Sandler's film is an equal opportunity offender. Both Israelis and Arabs provide fodder for his crass humor and the characters are made up of a mixture of shallow stereotypes and exaggerated traits. In the end, the two sides of the N.Y.-based Israeli-Palestinian conflict find harmony through opposing a common enemy – a conceited developer who wants to tear down the neighborhood and build a new mall.

While Sandler makes no pretense of accurately representing the situation in the Middle East, his film at least brings the issues into the mainstream – whether in a good way or not is up to viewers to decide.

The other much-anticipated movie of the summer is Sex and the City: The Movie. Carrie, Charlotte, Samantha and Miranda return once again to haunt the streets of New York. Older, richer and more messed up, the women are out to prove that the city still belongs to them.

The plot picks up four years after the end of the television series. Charlotte is raising her adopted daughter and living in marital bliss with her Jewish husband.

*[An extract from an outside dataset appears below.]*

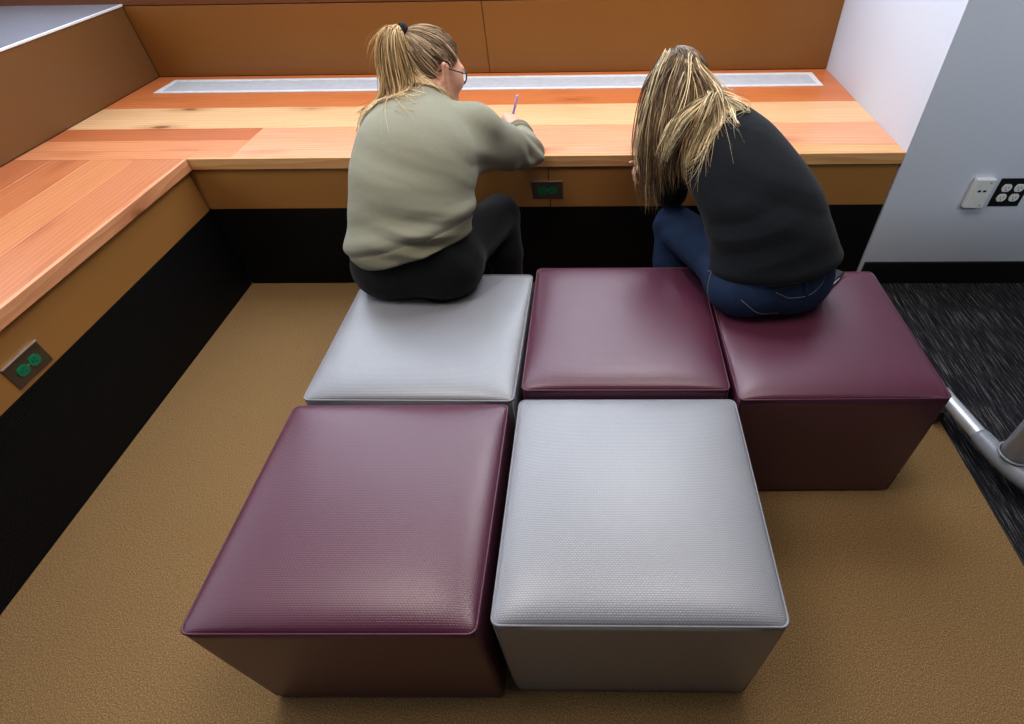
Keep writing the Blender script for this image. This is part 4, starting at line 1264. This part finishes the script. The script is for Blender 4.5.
# ------------------------------------------------------------------ camera
cd = bpy.data.cameras.new('camera')
cam = bpy.data.objects.new('camera', cd)
COL.objects.link(cam)
a, b, c = R(44.0451), R(1.6991), R(-1.25)
rz = Matrix.Rotation(b, 3, 'Z')
vr = rz @ Vector((1, 0, 0)); vu = rz @ Vector((0, math.sin(a), math.cos(a))); vf = rz @ Vector((0, math.cos(a), -math.sin(a)))
ax = vr * math.cos(c) + vu * math.sin(c)
ay = -vr * math.sin(c) + vu * math.cos(c)
m = Matrix((ax, ay, -vf)).transposed().to_4x4()
m.translation = Vector((-0.0488, -0.3189, 1.4095))
cam.matrix_world = m
cd.sensor_width = 36.0
cd.lens = 537.81 * 36 / 1024
cd.shift_x = -(585.94 - 512) / 1024
cd.shift_y = (350.22 - 362) / 1024
cd.clip_start = 0.02
scene.camera = cam

# ------------------------------------------------------------------ light
wd = bpy.data.worlds.new('world')
scene.world = wd
wd.use_nodes = True
bg = wd.node_tree.nodes['Background']
bg.inputs[0].default_value = (0.80, 0.88, 1.0, 1)
bg.inputs[1].default_value = 0.04

def area(name, loc_, target, sx, sy, power, color):
    ld = bpy.data.lights.new(name, 'AREA')
    ld.shape = 'RECTANGLE'
    ld.size, ld.size_y = sx, sy
    ld.energy = power
    ld.color = color
    o = bpy.data.objects.new(name, ld)
    COL.objects.link(o)
    o.location = loc_
    d = Vector(target) - Vector(loc_)
    o.rotation_euler = d.to_track_quat('-Z', 'Y').to_euler()
    return o
area('window_light_back', (-0.9, YB - 0.03, 2.30), (-0.9, 0.0, 1.0), 3.4, 2.2, 104, (0.78, 0.88, 1.0))
area('window_light_left', (-2.85, 0.4, 1.8), (0.0, 0.8, 0.6), 3.6, 1.5, 32, (0.80, 0.90, 1.0))
area('ceiling_lamp', (0.25, 1.75, 2.85), (0.25, 1.75, 0), 0.7, 0.6, 14, (1.0, 0.97, 0.94))
area('ceiling_lamp', (-1.0, 0.40, 2.85), (-0.9, 0.6, 0), 0.9, 0.9, 23, (1.0, 0.94, 0.87))
area('ceiling_lamp', (0.45, 0.32, 2.85), (0.45, 0.5, 0), 0.9, 0.9, 18, (1.0, 0.94, 0.87))
wl_ = area('wall_fill_light', (2.6, -0.9, 2.4), (1.7, 1.55, 1.0), 1.0, 1.0, 4, (0.80, 0.92, 1.0))  # added cool fill aimed at the white wall, spread kept narrow
wl_.data.spread = R(64)

scene.view_settings.view_transform = 'Standard'
scene.view_settings.look = 'None'
scene.view_settings.exposure = 0.20
scene.view_settings.gamma = 0.90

Miranda now lives in the geographically close but stylistically distant Brooklyn, with her husband and young child – her marriage hits the rocks when Steve tells her that he cheated on her. Meanwhile, the lustful Samantha has moved to Los Angles to manage the career of her male model boyfriend and is finding it difficult to adjust her life to the requirements of a man, especially so far away from her beloved New York.

But the real reason for the new film (aside from the product placement) is to see what happens to the show's main character, Carrie Bradshaw. At the end of the TV series, we all thought that she had finally found true love in the form of her longtime focus of affection – Mr. Big. However, a happy ending proves illusive for Carrie, who, once again, is disappointed by love.

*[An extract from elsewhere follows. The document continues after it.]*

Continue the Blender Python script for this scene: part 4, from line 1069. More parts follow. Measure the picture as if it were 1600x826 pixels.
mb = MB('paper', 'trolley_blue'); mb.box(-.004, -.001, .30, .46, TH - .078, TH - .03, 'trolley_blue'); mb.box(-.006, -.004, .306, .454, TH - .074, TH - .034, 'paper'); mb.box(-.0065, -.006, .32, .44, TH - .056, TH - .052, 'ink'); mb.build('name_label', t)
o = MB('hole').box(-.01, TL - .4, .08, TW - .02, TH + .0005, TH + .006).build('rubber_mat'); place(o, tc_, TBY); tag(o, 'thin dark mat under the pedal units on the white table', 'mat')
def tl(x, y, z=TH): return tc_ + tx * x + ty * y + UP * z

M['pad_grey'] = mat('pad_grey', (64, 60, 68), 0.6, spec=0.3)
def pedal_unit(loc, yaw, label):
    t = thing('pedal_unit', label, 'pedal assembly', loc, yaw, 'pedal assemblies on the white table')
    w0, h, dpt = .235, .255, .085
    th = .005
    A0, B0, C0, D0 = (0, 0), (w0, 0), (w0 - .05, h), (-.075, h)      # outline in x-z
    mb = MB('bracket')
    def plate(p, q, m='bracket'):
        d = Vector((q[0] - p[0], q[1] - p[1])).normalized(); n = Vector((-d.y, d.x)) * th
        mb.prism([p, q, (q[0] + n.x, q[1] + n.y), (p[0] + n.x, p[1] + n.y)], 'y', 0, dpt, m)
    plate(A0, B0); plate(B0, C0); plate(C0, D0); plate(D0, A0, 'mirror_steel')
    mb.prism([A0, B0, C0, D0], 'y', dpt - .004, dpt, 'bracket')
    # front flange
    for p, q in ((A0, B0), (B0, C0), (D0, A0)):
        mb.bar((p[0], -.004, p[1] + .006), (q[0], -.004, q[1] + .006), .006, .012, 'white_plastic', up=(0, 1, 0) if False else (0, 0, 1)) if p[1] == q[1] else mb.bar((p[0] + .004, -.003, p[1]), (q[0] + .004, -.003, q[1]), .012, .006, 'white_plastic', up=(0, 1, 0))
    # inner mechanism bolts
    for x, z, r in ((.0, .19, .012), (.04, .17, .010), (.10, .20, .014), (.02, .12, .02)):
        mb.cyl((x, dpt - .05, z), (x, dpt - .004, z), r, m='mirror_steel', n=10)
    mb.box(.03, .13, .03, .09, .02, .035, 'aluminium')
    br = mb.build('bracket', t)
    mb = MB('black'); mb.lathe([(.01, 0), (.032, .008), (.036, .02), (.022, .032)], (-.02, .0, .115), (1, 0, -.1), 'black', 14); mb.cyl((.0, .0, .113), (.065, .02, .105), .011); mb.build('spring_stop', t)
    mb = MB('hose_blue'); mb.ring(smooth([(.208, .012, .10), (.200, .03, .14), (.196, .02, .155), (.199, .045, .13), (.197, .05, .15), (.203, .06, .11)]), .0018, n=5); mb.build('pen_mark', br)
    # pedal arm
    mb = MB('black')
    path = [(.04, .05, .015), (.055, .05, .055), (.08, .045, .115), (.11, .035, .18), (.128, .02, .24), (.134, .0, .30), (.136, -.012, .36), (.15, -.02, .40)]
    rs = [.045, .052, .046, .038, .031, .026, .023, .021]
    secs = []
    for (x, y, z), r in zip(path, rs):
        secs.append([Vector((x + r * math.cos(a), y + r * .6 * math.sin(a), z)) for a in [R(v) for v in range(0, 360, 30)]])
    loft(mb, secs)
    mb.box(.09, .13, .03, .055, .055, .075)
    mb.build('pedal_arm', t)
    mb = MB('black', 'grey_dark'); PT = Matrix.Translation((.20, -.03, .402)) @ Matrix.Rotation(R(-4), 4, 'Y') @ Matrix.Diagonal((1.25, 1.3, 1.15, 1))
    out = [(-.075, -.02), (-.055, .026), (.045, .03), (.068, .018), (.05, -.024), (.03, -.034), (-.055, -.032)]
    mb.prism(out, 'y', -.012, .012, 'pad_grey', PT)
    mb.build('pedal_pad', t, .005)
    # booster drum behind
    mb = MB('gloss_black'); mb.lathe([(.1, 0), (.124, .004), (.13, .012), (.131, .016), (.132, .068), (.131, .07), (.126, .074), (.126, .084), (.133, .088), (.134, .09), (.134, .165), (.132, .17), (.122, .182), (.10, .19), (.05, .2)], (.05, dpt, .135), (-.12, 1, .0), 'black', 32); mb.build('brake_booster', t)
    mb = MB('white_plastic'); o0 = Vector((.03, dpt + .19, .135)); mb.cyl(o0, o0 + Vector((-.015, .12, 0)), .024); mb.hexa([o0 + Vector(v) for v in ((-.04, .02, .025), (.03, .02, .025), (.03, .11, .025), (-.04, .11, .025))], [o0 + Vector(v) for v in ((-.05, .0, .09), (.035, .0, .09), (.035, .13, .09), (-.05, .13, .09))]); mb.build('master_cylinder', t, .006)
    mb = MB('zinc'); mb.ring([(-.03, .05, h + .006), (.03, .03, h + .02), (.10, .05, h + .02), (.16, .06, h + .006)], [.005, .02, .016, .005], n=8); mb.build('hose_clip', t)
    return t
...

Those who followed the series and have been waiting for news of their old friends will undoubtedly enjoy the full-length movie. Judging by the hordes of women who were at the theatre – a full week after the movie came out – there is no shortage of viewers. If you don't know about the movie, chances are you won't relate to the storyline, in which case, maybe you should go and see one of the many other summer films waiting to entertain you for a few hours on a hot summer night.